Denpasar (ANTARA) - Kepala Kejaksaan Tinggi Bali Ketut Sumedana menyatakan Bale Kertha Adhyaksa merupakan wadah untuk memadukan antara kearifan lokal Bali dan hukum positif.
"Bale Kertha Adhyaksa adalah gagasan menyatukan kolaborasi living law (kearifan lokal) dengan positive law (hukum positif) sehingga keadilan masyarakat menjadi hal yang sangat penting," kata Sumedana saat meresmikan Bale Kertha Adhyaksa di Gedung Dharma Negara Alaya, Denpasar, Bali, Jumat.
Dia menjelaskan di beberapa negara, konsep upaya-upaya mediasi, perdamaian dan solusi alternatif menjadi pintu utama dalam segala penyelesaian konflik, sehingga pengadilan menjadi jalan terakhir untuk mendapatkan keadilan (ultimum remidium).
Karena itu, ketika Bale Kertha Adhyaksa sudah dibuatkan peraturan daerah dan terimplementasi dengan baik, maka Bali akan menjadi role model penyelesaian hukum berbasis kearifan lokal.
Terkecuali, untuk kasus kasus pidana akan ada pembatasan sesuai dengan dampak yang ditimbulkan.
Baca juga: Kejati Bali libatkan desa adat dalam penyelesaian hukum
Menurut Sumedana, meminimalisir kasus ke pengadilan akan memberikan dampak yang sangat luas bagi negara dan masyarakat.
"Bagi negara akan menekan jumlah pengeluaran (biaya perkara) sampai pada biaya pembinaan. Bagi masyarakat akan lebih cepat, tidak berbiaya dan tidak menimbulkan resistensi di masyarakat; tercipta masyarakat yang harmonis, damai dan penuh dengan toleransi," katanya.

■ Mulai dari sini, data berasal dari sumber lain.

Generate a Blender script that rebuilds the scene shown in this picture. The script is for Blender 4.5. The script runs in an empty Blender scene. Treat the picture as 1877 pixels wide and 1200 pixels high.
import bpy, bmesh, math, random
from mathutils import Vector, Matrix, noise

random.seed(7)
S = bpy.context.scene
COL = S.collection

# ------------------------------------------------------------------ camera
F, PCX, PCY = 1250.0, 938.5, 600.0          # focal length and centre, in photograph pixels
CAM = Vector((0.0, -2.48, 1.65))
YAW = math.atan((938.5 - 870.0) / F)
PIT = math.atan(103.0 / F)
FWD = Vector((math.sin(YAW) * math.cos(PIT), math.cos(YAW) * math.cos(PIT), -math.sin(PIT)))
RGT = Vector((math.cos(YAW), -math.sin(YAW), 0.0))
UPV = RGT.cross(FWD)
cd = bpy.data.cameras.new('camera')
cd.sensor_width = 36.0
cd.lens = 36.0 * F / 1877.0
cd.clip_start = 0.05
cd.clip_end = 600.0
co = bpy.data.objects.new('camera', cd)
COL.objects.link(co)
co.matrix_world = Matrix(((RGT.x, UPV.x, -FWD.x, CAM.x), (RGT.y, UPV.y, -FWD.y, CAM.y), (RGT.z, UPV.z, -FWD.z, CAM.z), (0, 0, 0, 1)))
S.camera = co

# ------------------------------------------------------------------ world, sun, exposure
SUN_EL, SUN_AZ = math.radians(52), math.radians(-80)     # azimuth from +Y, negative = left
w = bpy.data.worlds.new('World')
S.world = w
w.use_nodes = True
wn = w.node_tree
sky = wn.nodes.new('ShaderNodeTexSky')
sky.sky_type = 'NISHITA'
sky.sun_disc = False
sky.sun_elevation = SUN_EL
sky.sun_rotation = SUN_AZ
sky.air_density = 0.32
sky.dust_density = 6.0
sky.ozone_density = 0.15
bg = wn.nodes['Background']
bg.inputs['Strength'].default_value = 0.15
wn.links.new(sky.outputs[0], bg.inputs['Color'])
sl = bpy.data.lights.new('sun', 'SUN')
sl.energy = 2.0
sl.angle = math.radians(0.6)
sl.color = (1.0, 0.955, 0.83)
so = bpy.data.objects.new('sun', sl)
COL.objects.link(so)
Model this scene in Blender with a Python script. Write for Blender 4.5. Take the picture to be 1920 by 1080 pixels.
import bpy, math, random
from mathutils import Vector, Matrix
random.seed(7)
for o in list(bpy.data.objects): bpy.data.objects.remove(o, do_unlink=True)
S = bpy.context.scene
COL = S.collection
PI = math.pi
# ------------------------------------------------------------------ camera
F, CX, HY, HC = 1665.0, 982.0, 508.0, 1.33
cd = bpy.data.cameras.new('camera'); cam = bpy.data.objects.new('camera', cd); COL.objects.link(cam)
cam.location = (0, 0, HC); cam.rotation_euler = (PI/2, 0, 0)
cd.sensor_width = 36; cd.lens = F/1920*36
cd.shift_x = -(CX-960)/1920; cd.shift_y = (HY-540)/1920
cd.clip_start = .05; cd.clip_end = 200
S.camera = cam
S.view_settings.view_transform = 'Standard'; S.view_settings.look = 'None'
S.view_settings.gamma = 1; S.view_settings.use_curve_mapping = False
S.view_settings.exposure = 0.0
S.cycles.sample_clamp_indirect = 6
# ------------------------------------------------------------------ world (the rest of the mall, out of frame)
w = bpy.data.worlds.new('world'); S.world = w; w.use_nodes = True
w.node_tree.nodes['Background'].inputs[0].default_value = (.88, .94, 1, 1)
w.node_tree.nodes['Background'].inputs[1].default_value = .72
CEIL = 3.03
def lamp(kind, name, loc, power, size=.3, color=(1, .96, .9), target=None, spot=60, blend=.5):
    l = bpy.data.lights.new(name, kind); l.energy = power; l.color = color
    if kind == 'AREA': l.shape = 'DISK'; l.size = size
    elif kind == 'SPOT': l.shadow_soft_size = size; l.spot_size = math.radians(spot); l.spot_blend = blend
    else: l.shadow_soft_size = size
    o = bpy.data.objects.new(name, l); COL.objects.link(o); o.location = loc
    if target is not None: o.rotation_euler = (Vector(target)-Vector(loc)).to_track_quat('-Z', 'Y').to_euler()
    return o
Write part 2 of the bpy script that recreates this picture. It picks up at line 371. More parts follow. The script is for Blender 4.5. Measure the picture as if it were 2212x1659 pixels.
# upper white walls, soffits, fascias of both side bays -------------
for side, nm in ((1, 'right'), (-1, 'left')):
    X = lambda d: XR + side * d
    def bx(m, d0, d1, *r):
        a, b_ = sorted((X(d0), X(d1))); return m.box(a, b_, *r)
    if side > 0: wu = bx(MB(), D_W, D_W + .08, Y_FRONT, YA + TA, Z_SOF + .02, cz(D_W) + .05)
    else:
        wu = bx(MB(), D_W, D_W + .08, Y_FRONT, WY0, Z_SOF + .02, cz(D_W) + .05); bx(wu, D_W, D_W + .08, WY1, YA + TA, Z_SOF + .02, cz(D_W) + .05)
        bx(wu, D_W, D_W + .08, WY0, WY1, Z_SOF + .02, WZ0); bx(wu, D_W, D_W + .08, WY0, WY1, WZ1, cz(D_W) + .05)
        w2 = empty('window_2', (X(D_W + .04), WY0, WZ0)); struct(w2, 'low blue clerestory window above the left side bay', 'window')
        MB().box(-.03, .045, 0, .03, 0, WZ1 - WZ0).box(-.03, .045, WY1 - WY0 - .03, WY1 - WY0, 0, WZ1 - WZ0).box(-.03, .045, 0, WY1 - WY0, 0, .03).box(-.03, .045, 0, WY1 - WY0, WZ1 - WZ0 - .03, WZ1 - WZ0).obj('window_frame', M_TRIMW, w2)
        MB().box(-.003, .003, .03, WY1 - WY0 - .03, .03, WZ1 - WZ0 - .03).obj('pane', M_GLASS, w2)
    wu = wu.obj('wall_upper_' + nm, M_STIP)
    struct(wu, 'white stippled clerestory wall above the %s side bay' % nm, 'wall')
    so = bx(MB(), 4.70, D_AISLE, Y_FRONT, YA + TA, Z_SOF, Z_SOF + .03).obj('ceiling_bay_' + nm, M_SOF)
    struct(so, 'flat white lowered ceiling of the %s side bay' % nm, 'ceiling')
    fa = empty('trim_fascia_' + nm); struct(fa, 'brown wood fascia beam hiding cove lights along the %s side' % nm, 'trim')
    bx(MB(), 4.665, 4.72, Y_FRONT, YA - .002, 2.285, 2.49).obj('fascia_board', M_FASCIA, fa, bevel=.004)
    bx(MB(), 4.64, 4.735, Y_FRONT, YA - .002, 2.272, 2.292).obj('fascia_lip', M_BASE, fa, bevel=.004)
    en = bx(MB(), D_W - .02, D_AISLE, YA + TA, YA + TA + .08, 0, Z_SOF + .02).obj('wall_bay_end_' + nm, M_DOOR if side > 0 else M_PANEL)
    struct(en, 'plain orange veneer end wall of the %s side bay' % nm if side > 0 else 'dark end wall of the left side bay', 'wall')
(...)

Mantan Kapuspen Kejagung RI itu menyatakan dalam menjaga Bali dengan kebudayaan, adat istiadat dan segala keistimewaannya bukan hal yang mudah.
Untuk itu, perlu dirawat minimal dengan dua hal, yakni menjaga tanahnya dan menjaga manusianya sehingga kebudayaan dan adat istiadat tidak bergeser ke tempat lain.
Bali dengan Desa kalapatra dan Tri Hita Karananya mumpuni dalam menyongsong perkembangan hukum di masa depan.
Baca juga: Kajati Bali: Bale Kertha Adhyaksa jadi tempat selesaikan sengketa adat
Desa kalapatra mengajarkan manusia Bali untuk beradaptasi, fleksibel serta mampu berkolaborasi dengan siapa pun.
Sedangkan konsep Tri Hita Karana akan menjaga hubungan harmonisasi manusia dengan Tuhan,manusia dengan manusia lainnya serta mahluk hidup bumi ini.
"Inilah konsep dasar yang meng-ajeg -an Bali sampai saat ini, sehingga manusianya dibangun dengan akal budi pekerti yang baik serta tanahnya dijaga agar tidak terjual habis," katanya.
Menurut dia, penguatan Ajeg Bali juga tidak terlepas dari komitmen bersama baik dari masyarakat, pemerintah dan lembaga lain harus terlibat untuk mencari solusi atas segala tantangan yang dihadapi Bali di masa yang akan datang.
"Jaksa dalam hal ini diinisiasi Kajati Bali mengambil peran sesuai dengan tupoksinya yaitu membangun Bale Kertha Adhyaksa dalam rangka mencari tempat solusi segala permasalahan ada di wilayah hukum ada di Bali," kata Ketut Sumedana.